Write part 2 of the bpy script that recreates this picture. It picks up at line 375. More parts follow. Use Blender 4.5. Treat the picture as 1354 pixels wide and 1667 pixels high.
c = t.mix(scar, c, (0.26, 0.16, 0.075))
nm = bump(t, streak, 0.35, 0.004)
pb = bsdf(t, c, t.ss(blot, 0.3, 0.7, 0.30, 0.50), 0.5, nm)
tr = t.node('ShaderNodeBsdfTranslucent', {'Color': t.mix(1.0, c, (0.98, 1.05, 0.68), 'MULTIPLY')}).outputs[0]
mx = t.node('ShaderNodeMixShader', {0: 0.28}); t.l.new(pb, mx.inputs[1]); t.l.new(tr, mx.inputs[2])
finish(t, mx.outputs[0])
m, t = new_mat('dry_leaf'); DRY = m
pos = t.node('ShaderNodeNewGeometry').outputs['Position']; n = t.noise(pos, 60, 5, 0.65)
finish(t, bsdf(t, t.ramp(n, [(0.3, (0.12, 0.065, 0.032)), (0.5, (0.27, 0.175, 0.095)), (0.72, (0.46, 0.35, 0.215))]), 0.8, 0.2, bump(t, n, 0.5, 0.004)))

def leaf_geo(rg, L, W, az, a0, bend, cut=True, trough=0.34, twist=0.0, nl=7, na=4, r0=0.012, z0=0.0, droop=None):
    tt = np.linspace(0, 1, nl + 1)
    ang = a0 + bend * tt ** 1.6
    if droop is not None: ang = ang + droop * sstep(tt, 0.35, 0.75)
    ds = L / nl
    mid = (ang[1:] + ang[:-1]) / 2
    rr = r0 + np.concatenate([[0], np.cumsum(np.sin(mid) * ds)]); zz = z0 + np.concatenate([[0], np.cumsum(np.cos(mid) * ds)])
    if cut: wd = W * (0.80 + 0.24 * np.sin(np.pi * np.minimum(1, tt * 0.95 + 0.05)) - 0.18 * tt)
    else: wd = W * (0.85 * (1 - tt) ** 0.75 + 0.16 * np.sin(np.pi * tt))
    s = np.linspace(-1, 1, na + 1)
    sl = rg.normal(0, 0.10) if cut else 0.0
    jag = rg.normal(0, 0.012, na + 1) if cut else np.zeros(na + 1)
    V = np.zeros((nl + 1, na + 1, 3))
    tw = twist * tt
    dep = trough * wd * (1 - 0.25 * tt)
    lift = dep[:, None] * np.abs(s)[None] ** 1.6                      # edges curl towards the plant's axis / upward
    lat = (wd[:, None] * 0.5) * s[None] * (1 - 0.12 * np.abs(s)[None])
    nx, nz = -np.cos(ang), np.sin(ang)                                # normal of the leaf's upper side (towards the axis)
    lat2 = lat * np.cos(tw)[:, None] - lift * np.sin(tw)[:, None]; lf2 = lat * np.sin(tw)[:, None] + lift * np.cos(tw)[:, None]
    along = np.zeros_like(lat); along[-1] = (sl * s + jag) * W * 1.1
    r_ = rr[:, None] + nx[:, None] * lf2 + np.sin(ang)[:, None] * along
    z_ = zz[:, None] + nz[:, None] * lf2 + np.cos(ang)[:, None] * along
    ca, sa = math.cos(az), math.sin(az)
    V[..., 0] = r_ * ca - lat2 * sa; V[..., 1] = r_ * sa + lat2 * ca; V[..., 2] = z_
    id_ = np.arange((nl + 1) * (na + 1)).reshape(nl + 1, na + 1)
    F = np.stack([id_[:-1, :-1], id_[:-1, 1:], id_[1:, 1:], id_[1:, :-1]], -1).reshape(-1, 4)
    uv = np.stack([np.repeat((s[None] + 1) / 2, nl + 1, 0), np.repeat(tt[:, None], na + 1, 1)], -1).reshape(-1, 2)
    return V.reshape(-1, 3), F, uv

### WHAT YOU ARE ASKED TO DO
Please reproduce the entire listing, exactly as shown.

### RESPONSE FOR THIS EXERCISE
Write part 2 of the bpy script that recreates this picture. It picks up at line 375. More parts follow. Use Blender 4.5. Treat the picture as 1354 pixels wide and 1667 pixels high.
c = t.mix(scar, c, (0.26, 0.16, 0.075))
nm = bump(t, streak, 0.35, 0.004)
pb = bsdf(t, c, t.ss(blot, 0.3, 0.7, 0.30, 0.50), 0.5, nm)
tr = t.node('ShaderNodeBsdfTranslucent', {'Color': t.mix(1.0, c, (0.98, 1.05, 0.68), 'MULTIPLY')}).outputs[0]
mx = t.node('ShaderNodeMixShader', {0: 0.28}); t.l.new(pb, mx.inputs[1]); t.l.new(tr, mx.inputs[2])
finish(t, mx.outputs[0])
m, t = new_mat('dry_leaf'); DRY = m
pos = t.node('ShaderNodeNewGeometry').outputs['Position']; n = t.noise(pos, 60, 5, 0.65)
finish(t, bsdf(t, t.ramp(n, [(0.3, (0.12, 0.065, 0.032)), (0.5, (0.27, 0.175, 0.095)), (0.72, (0.46, 0.35, 0.215))]), 0.8, 0.2, bump(t, n, 0.5, 0.004)))

def leaf_geo(rg, L, W, az, a0, bend, cut=True, trough=0.34, twist=0.0, nl=7, na=4, r0=0.012, z0=0.0, droop=None):
    tt = np.linspace(0, 1, nl + 1)
    ang = a0 + bend * tt ** 1.6
    if droop is not None: ang = ang + droop * sstep(tt, 0.35, 0.75)
    ds = L / nl
    mid = (ang[1:] + ang[:-1]) / 2
    rr = r0 + np.concatenate([[0], np.cumsum(np.sin(mid) * ds)]); zz = z0 + np.concatenate([[0], np.cumsum(np.cos(mid) * ds)])
    if cut: wd = W * (0.80 + 0.24 * np.sin(np.pi * np.minimum(1, tt * 0.95 + 0.05)) - 0.18 * tt)
    else: wd = W * (0.85 * (1 - tt) ** 0.75 + 0.16 * np.sin(np.pi * tt))
    s = np.linspace(-1, 1, na + 1)
    sl = rg.normal(0, 0.10) if cut else 0.0
    jag = rg.normal(0, 0.012, na + 1) if cut else np.zeros(na + 1)
    V = np.zeros((nl + 1, na + 1, 3))
    tw = twist * tt
    dep = trough * wd * (1 - 0.25 * tt)
    lift = dep[:, None] * np.abs(s)[None] ** 1.6                      # edges curl towards the plant's axis / upward
    lat = (wd[:, None] * 0.5) * s[None] * (1 - 0.12 * np.abs(s)[None])
    nx, nz = -np.cos(ang), np.sin(ang)                                # normal of the leaf's upper side (towards the axis)
    lat2 = lat * np.cos(tw)[:, None] - lift * np.sin(tw)[:, None]; lf2 = lat * np.sin(tw)[:, None] + lift * np.cos(tw)[:, None]
    along = np.zeros_like(lat); along[-1] = (sl * s + jag) * W * 1.1
    r_ = rr[:, None] + nx[:, None] * lf2 + np.sin(ang)[:, None] * along
    z_ = zz[:, None] + nz[:, None] * lf2 + np.cos(ang)[:, None] * along
    ca, sa = math.cos(az), math.sin(az)
    V[..., 0] = r_ * ca - lat2 * sa; V[..., 1] = r_ * sa + lat2 * ca; V[..., 2] = z_
    id_ = np.arange((nl + 1) * (na + 1)).reshape(nl + 1, na + 1)
    F = np.stack([id_[:-1, :-1], id_[:-1, 1:], id_[1:, 1:], id_[1:, :-1]], -1).reshape(-1, 4)
    uv = np.stack([np.repeat((s[None] + 1) / 2, nl + 1, 0), np.repeat(tt[:, None], na + 1, 1)], -1).reshape(-1, 2)
    return V.reshape(-1, 3), F, uv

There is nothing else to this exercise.